El creciente recurso -o telerecurso- al personal cualificado de otros países menos desarrollados ha mitigado el vacío del personal propio y maduro. Pero, de todos modos, el ahorro de costes que ha supuesto la contratación ocasional de profesionales indios o indonesios no ha bastado para suplir las desarticulaciones interiores debidas al recambio. El veterano no es necesariamente mejor que el recién llegado, ni el vecino mejor que el extranjero, pero también es pertinente el enunciado inverso.

De otra parte, empujar hacia el retiro a trabajadores entre los 50 y los 65 años para emplear en su lugar a gente más joven conduce al riesgo de no hallar suficientes reemplazos en estos tiempos.
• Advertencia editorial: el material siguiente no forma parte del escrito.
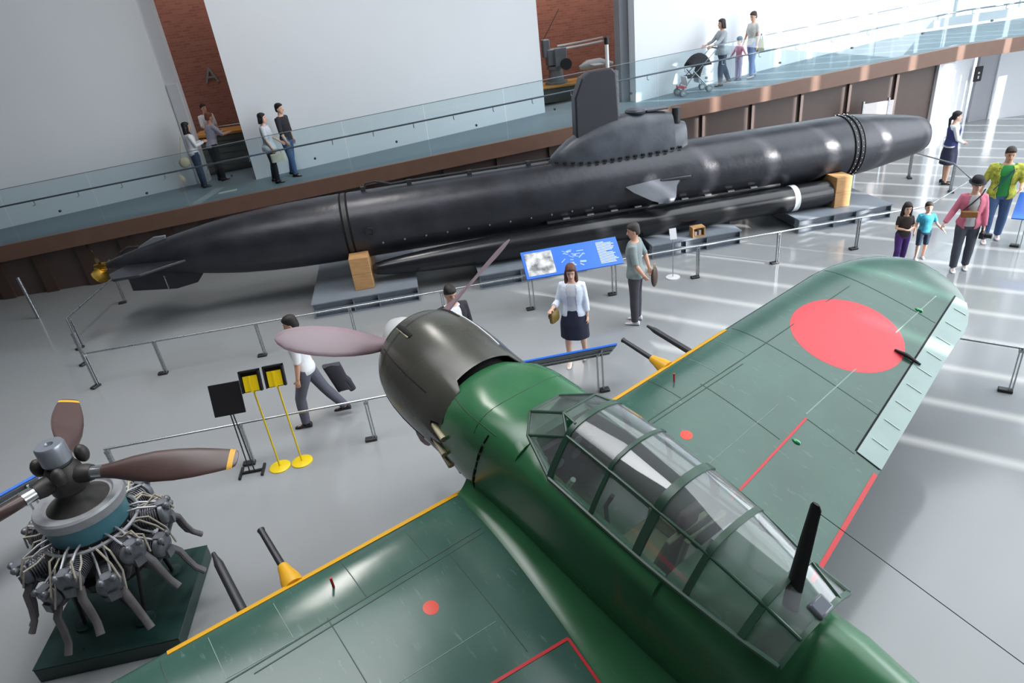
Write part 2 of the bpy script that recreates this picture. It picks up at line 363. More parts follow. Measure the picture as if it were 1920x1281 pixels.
# stern planes, rudders, propeller
def slab(poly, axis, p, t): return MB().prism(poly, p, axis, t)
for s in (-1, 1):
    SB(slab([(1.75, s*.36), (1.35, s*.62), (.98, s*.90), (.52, s*.92), (.34, s*.55), (.55, s*.12), (1.2, s*.28)], 'z', ZC-.03, .05), 'stern_plane', hull_m, bevel=.012)
SB(slab([(.40, .74), (1.2, .64), (1.62, .70), (1.86, .95), (1.7, 1.0), (.6, 1.2), (.40, 1.2)], 'y', 0, .06), 'lower_rudder', hull_m, bevel=.012)
SB(slab([(.66, 1.42), (.80, 1.58), (1.12, 1.72), (1.34, 1.72), (1.3, 1.5), (.8, 1.4)], 'y', 0, .06), 'upper_rudder', mat('rudder_grey', '#6f737b', .4, .2), bevel=.012)
SB(MB().box((1.06, -.04, .80), (.02, .03, .3)), 'rudder_hinge', steel)
SB(MB().tube([(.45, 0, 1.52), (.62, 0, 1.60), (.8, 0, 1.58)], .025, 8), 'rudder_arm', dark_steel)
SB(MB().lathe([(-.12, .015), (-.1, .05), (0, .07), (.13, .07)], (0, 0, ZC), 'x', 16), 'propeller_hub', brass)
for k in range(3):
    a = math.radians(100+120*k); rings = []
    for i, (r, wd, th) in enumerate(((.05, .07, 1.0), (.13, .13, .85), (.22, .17, .7), (.29, .14, .6), (.34, .05, .55))):
        ring = []
        for (u, v) in ((-1, 0), (0, .012), (1, 0), (0, -.012)):
            px = u*wd*math.sin(th) ; pt = u*wd*math.cos(th)+v
            ring.append((px*.9, r*math.cos(a)-pt*math.sin(a), ZC+r*math.sin(a)+pt*math.cos(a)))
        rings.append(ring)
    SB(MB().loft(rings), 'propeller_blade', brass, angle=60)
# bow plane on the near side
for s in (-1,):
    rings = []
    for y, x0, x1, z in ((-.60, 10.2, 11.45, 1.42), (-.8, 10.35, 11.25, 1.30), (-1.0, 10.65, 11.15, 1.14), (-1.06, 10.8, 11.08, 1.09)):
        rings.append([(x0, y, z), (.4*x0+.6*x1, y, z+.05), (x1, y, z+.015), (x1, y, z-.015), (.4*x0+.6*x1, y, z-.04)])
    SB(MB().loft(rings), 'diving_plane', tower_m, angle=50)
SB(MB().bx(10.95, 11.6, -.70, -.62, 1.36, 1.44), 'plane_mount', hull_m, bevel=.02)
SB(MB().bx(8.6, 13.6, -.62, -.52, .88, .93), 'torpedo_rail', dark_steel, bevel=.01)
for k in range(9): SB(MB().box((9.0+k*.5, -.60, .945), (.14, .06, .03)), 'rail_clamp', steel)

# torpedo slung on the near side
torp_m = mat('torpedo_black', '#1d1e22', .22, .2, var=.12, scale=3, spec=.6, stretch=(.3, 1, 1))
tp = thing('torpedo', 'long glossy black torpedo lying under the near side of the submarine', 'torpedo', (9.8, -.66, 0))
MB().lathe([(5.06, .085), (5.12, .115), (5.3, .145), (5.7, .185), (6.2, .218), (6.8, .243), (7.4, .257), (8.2, .265), (10.0, .266), (12.0, .266), (14.2, .266), (14.64, .262)], (0, -.66, .585), 'x', 40).build('torpedo_body', torp_m, tp, world=True)
MB().lathe([(13.78, .268), (13.78, .272), (13.9, .272), (13.9, .268)], (0, -.66, .585), 'x', 40).build('white_band', mat('band_white', '#dcdfe2', .4), tp, world=True)

# steel cradle platforms
plat_m = mat('grey_blue_steel_paint', '#7b838d', .45, .1, var=.06, scale=5)
pinfo = [(3.83, 5.86, 'grey steel platform under the submarine stern beside the left wooden cradle'), (7.05, 9.2, 'grey steel platform behind the blue submarine information panel'),
         (10.55, 12.45, 'grey steel platform carrying the small wooden box'), (13.7, 15.8, 'grey steel platform under the right wooden cradle near the bow')]
for x0, x1, lab in pinfo:
    p = thing('steel_platform', lab, 'platform', ((x0+x1)/2, 0, 0), group='platforms under the submarine')
    MB().bx(x0, x1, -1.24, 1.24, .285, .305).build('top_plate', plat_m, p, world=True)
    for yy in (-1.14, 1.14):
        for lv in (0, 1):
            z = .0+lv*.142
            b = MB().bx(x0, x1, yy-.085, yy+.085, z, z+.012).bx(x0, x1, yy-.085, yy+.085, z+.13, z+.142).bx(x0, x1, yy-.006, yy+.006, z+.01, z+.132)
            b.build('beam', plat_m, p, world=True)
            n = 4
            for k in range(n):
                xx = x0+.02+(x1-x0-.04)*(0, .38, .62, 1)[k]
                for sg in (-1, 1):
                    MB().bx(xx-.006, xx+.006, min(yy+sg*.006, yy+sg*.08), max(yy+sg*.006, yy+sg*.08), z+.012, z+.13).build('stiffener', plat_m, p, world=True)
    for xx in (x0+.2, x1-.2):
        MB().bx(xx-.06, xx+.06, -1.04, 1.04, .02, .284).build('cross_beam', plat_m, p, world=True)
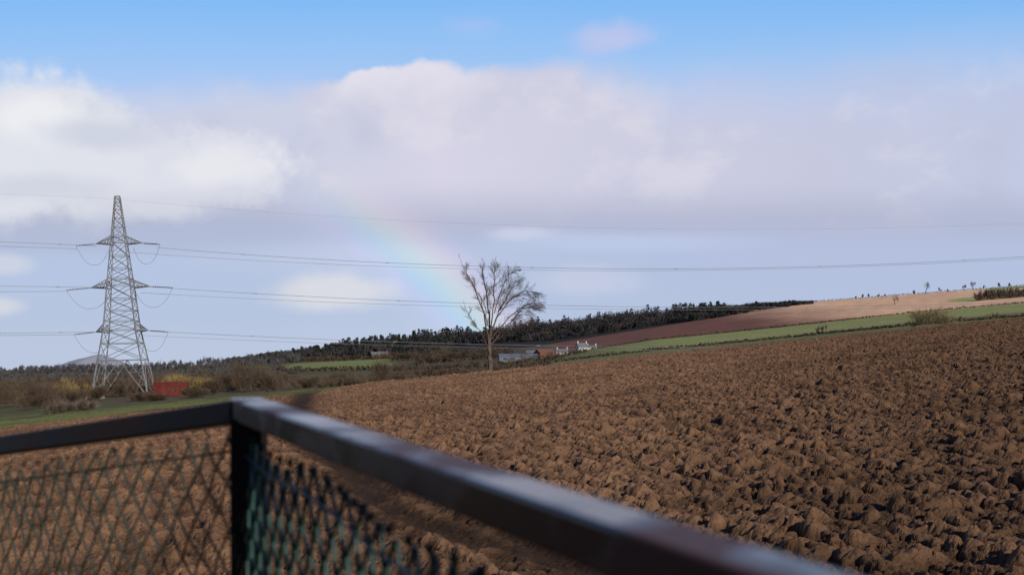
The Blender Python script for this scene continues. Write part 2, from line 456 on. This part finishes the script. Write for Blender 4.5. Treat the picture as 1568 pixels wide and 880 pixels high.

Porque mientras los mayores de 50 se irán incrementando en un 22% a lo largo de las dos décadas inmediatas, los comprendidos entre los 20 y los 30 años pueden decrecer hasta en un 20%, de acuerdo a las previsiones. Efectivamente la inmigración y el outsourcing trasnacional enjugarán parte del problema. Sólo cierta parte. Porque en esta sustitución se malgastará, como se desperdicia el agua en los trasvases, una riqueza sin equivalencia, una experiencia sin réplica y una adhesión afectiva sin sucedáneos.

Toda empresa, como suelen recordar los dueños y managers, es dueña de una historia y cultura propias. De ese legado se deduce un hilo narrativo que si unas veces ha venido a estrangularnos, otras ha generado un conjunto de complejas relaciones que representan los grandes fustes en la biografía intelectual y sentimental de mucha gente. Hacer de las nuevas empresas un severo Terminator sobre el mundo de la madurez laboral evoca el mismo proceder de las podas sin tino sobre los árboles más frondosos. Y, a menudo, más altos.